То же противоречие обнаруживается в “Развязке Ревизора”, которой Гоголь предполагал в 1846 г. заключить представление “Ревизора” в пользу бедных. С одной стороны здесь выдвинуто требование, “чтобы … дурное было выражено в таком презрительном виде, чтобы зритель не только не почувствовал желания примириться с выведенными лицами, но, напротив, желал бы поскорей их оттолкнуть от себя”. Но эти призывы парализованы речью “первого комического актера”, который предлагает видеть в Ревизоре” иносказание. Знаменательна также попытка одновременного “Предуведомления” для актеров — найти смягчающие моменты при обозначении характера городничего (“ему некогда было взглянуть построже на жизнь”, “злобного желания притеснять в нем нет” и т. п.).

“Развязка” встретила резкий отпор со стороны друзей Гоголя, прежде всего Щепкина, для бенефиса которого и предназначалась. “Не давайте мне никаких намеков, что это-де не чиновники, а наши страсти”, — писал Щепкин Гоголю 22 мая 1847 г.: “нет, я не хочу этой переделки; это люди, настоящие, живые люди, между которыми я взрос и почти состарился… Нет, я их вам не дам, не дам, пока существую. После меня переделывайте хоть в козлов, а до тех пор я не уступлю вам Держиморды, потому что и он мне дорог” (М. С. Щепкин. Записки его, письма и пр. СПб., 1914, стр. 173–174).

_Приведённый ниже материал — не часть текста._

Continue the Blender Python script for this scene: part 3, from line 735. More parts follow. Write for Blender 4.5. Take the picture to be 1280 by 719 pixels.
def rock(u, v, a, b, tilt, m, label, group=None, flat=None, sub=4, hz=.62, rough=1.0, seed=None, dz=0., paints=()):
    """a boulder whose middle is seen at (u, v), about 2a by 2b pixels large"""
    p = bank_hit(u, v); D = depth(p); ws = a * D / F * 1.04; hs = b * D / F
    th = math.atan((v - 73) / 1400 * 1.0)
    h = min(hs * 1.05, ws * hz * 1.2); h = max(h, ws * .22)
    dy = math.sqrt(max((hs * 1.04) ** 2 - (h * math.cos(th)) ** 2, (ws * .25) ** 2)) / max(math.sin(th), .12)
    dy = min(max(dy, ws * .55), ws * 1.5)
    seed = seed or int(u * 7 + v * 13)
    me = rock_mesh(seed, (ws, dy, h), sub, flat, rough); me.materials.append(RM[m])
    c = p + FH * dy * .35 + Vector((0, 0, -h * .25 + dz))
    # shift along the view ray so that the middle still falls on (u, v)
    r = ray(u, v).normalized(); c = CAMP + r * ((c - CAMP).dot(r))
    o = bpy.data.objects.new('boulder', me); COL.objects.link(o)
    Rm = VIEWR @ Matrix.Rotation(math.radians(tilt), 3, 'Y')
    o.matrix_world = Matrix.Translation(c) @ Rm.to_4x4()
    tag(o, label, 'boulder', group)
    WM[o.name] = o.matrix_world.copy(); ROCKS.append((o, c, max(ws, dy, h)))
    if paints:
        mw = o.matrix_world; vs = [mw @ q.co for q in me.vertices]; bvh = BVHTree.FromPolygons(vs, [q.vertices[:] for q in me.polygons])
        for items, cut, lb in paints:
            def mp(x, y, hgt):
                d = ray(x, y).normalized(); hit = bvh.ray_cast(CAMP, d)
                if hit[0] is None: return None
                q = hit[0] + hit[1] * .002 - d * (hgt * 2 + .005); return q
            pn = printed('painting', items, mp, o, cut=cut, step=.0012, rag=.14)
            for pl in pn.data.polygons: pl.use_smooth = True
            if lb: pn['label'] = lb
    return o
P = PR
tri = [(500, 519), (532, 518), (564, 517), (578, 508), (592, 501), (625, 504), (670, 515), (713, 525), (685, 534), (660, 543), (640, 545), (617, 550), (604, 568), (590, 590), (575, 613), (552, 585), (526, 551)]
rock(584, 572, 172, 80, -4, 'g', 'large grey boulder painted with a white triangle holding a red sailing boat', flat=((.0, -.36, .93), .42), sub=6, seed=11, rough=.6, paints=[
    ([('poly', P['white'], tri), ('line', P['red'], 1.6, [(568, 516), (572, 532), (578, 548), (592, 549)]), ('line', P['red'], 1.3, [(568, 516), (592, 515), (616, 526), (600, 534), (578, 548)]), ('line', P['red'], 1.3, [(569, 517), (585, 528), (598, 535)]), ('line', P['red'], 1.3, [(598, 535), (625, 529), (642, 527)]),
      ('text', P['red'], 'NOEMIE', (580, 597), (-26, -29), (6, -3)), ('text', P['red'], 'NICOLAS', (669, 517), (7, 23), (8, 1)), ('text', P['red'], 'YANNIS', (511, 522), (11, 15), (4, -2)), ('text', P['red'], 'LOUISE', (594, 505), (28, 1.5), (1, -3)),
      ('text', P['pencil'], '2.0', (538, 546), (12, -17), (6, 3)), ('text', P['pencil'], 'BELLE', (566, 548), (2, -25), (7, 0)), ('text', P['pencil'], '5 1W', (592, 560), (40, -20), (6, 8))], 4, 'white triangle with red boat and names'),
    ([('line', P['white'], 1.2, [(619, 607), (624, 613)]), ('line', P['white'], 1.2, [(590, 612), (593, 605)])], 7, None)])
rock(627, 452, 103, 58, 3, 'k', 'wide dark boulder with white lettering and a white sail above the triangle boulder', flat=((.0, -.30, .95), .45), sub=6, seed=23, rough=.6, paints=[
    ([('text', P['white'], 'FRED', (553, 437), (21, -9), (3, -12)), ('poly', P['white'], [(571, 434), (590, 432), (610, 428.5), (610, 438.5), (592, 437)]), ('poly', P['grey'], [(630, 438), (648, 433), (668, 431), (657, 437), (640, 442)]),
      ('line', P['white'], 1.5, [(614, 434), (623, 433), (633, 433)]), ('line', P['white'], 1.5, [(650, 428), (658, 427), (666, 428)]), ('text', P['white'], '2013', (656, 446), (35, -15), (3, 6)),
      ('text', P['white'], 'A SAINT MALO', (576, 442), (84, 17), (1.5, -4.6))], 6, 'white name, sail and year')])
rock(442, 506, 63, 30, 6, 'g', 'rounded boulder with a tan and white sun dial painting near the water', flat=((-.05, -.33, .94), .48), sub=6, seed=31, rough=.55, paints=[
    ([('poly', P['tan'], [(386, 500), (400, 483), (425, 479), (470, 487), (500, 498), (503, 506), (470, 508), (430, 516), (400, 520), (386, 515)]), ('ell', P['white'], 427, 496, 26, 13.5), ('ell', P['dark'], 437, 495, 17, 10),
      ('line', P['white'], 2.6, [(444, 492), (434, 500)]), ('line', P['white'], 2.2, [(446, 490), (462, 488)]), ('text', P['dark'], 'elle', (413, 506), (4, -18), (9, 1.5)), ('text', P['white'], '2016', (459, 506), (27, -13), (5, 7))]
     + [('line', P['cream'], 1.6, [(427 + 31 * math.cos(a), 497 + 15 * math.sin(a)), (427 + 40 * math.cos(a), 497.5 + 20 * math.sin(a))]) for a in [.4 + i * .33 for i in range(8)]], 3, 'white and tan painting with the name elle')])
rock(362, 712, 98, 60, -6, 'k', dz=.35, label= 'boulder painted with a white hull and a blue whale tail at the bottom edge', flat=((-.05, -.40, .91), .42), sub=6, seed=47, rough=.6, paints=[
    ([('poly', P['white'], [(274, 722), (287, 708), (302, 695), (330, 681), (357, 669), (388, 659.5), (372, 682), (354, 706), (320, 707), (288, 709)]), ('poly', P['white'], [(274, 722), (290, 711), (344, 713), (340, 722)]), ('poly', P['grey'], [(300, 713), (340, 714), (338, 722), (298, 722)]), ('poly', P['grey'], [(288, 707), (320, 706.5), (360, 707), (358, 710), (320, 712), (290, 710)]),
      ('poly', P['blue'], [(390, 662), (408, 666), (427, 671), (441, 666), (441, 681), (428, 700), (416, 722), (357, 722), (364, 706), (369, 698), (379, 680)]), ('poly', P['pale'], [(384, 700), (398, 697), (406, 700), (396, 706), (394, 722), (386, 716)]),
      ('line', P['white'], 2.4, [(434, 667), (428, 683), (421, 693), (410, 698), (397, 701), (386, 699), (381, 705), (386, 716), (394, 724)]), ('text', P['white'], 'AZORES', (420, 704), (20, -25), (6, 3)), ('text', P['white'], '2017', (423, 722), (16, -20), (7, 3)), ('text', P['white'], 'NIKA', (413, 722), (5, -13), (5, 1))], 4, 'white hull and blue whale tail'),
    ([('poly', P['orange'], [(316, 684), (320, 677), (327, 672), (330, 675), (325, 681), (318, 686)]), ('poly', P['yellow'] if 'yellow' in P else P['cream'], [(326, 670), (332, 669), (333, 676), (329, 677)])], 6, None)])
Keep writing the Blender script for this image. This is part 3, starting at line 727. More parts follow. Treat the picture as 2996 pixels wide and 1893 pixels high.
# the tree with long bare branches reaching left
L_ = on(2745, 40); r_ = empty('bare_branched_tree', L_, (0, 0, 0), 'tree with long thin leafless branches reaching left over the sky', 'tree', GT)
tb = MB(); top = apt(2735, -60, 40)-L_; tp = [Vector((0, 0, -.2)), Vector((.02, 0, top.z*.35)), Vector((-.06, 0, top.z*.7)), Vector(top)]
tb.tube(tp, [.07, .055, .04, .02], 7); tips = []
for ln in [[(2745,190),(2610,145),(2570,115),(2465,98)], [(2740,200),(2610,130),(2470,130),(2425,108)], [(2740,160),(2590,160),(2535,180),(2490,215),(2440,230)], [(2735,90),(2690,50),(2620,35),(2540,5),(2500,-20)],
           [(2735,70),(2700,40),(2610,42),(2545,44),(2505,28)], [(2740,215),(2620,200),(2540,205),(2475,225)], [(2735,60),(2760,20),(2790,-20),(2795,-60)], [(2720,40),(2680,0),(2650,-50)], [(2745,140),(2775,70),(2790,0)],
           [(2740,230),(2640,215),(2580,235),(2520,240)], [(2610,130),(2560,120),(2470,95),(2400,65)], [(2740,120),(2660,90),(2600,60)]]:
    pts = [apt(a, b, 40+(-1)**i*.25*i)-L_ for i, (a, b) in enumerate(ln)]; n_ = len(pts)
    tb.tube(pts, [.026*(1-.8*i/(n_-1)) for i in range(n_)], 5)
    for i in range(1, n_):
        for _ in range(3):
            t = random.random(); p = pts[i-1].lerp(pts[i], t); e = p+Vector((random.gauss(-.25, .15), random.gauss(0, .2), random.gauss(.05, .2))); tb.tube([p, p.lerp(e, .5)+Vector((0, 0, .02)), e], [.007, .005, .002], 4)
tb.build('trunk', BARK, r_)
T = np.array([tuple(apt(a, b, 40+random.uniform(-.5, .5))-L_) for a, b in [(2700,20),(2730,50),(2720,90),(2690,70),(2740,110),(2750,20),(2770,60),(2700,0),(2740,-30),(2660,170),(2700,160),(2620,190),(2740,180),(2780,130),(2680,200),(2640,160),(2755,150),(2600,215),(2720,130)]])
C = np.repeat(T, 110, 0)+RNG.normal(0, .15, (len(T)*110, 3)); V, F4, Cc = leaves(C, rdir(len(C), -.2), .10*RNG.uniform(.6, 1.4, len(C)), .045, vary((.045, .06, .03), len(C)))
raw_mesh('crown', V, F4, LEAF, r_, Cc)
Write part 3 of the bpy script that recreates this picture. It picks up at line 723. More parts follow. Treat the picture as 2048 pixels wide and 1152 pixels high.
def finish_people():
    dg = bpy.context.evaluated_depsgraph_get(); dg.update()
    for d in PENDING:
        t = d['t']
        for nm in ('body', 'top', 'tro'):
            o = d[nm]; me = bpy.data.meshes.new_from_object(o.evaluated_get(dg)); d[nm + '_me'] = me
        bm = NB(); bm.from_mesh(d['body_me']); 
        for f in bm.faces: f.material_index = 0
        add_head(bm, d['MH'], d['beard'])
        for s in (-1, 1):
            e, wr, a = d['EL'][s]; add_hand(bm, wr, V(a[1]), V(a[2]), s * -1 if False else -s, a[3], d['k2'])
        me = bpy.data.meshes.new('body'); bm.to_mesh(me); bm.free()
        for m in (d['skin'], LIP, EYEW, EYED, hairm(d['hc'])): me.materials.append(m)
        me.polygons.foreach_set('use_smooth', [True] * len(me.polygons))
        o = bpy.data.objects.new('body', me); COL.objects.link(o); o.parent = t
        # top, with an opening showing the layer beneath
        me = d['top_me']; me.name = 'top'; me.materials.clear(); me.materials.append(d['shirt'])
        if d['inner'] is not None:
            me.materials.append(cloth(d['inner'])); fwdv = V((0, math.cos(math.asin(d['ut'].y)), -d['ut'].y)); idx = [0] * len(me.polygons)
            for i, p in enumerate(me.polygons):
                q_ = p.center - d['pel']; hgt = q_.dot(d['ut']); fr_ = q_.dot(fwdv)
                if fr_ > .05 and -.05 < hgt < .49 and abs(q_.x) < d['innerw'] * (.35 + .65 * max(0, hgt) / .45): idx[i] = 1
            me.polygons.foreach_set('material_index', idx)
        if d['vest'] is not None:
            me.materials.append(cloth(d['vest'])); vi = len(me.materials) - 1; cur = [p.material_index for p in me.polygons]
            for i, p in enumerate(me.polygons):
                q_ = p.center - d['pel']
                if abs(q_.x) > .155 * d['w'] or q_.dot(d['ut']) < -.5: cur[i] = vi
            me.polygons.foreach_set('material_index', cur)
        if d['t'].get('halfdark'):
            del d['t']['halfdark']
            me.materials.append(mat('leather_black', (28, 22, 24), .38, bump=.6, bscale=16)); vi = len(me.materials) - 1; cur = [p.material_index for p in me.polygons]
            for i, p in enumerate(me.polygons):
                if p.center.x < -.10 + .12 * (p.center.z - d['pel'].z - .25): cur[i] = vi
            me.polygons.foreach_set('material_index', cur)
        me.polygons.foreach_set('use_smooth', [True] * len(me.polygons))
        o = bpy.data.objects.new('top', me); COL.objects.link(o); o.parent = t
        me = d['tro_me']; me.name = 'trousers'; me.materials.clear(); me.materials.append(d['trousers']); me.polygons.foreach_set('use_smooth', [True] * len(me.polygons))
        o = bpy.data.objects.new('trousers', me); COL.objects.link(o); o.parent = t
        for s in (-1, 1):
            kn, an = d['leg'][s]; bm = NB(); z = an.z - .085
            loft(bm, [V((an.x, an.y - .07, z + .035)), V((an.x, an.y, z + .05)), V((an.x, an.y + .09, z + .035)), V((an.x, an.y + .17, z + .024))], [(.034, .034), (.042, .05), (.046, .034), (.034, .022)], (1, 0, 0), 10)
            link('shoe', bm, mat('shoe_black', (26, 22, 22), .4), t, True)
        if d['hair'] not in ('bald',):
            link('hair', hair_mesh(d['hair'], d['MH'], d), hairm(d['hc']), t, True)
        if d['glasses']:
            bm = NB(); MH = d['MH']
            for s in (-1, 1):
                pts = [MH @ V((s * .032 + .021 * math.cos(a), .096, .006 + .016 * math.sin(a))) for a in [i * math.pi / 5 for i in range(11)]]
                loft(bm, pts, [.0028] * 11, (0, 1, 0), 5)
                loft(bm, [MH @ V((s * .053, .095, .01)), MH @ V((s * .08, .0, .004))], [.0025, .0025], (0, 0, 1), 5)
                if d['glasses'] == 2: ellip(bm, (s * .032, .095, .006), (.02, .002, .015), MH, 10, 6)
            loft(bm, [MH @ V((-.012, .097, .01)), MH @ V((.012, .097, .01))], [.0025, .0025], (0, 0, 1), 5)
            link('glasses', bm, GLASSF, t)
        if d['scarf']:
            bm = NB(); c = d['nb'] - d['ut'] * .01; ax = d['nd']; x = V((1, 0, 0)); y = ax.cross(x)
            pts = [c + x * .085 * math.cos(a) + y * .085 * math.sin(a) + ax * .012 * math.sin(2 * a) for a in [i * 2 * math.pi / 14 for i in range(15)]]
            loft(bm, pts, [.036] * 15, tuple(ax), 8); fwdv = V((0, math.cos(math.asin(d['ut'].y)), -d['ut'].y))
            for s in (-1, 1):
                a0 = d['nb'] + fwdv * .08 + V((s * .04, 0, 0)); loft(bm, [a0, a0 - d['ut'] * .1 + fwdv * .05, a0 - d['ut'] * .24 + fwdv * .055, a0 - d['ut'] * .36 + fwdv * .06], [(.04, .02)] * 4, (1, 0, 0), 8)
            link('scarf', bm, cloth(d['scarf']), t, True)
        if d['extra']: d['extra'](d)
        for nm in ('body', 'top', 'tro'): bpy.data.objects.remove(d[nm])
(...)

Гоголь вынужден был объясняться и в письме к Щепкину и в новой редакции финала “Развязки”, где доказывалось, что аллегорическое толкование не обязательно, что автор не имел его в виду, а задавался целью изобразить “ужас от беспорядков вещественных, не в идеальном городе, а в том, который на земле…” Но эта оговорка существенного значения не имела: если корни “беспорядков вещественных” сказывались не “на земле”, а в душе каждого единичного человека, — комедия тем самым переносилась в план личной проповеди и общественно-разоблачительное значение ее утрачивалось. Практического значения эти оговорки также не имели, так как “Развязка Ревизора” была запрещена театральной цензурой (“Н. В. Гоголь. Материалы и исследования”, I, стр. 167–168 и 202–203; “Переписка Грота с Плетневым”, II, стр. 961–962).

Все эти позднейшие переосмысления не могли, однако, иметь никаких последствий для судьбы “Ревизора”. Последующие поколения воспринимали художественную ткань “Ревизора”, не считаясь с ними. В классово-идеологической борьбе второй половины XIX и первых десятилетий XX в. наметились два противоположных подхода к нему. Официальная Россия воспринимала комедию с одной стороны как обличение порядков и нравов “дореформенных”, якобы отошедших в далекое прошлое, с другой — как обличение общечеловеческих недостатков (так понималась особенно “хлестаковщина”). Россия демократическая, а затем революционно-социалистическая видела в “Ревизоре” социально-историческое обобщение, выходящее далеко за пределы “гоголевской эпохи”, но и не расплывающееся в абстрактной “Бесчеловечности”. Образы Хлестакова, Сквозника-Дмухановского, даже эпизодического Держиморды, осмысливались как отразившие характерные черты не только своей эпохи. К образам “Ревизора”, как гениальным обобщениям, не раз обращались в позднейшей политической борьбе. Не раз прибегал к ним и В. И. Ленин. (См. М. В. Нечкина. Гоголь у Ленина. “Н. В. Гоголь. Материалы и исследования”, вып. II, стр. 551–554, 560–566).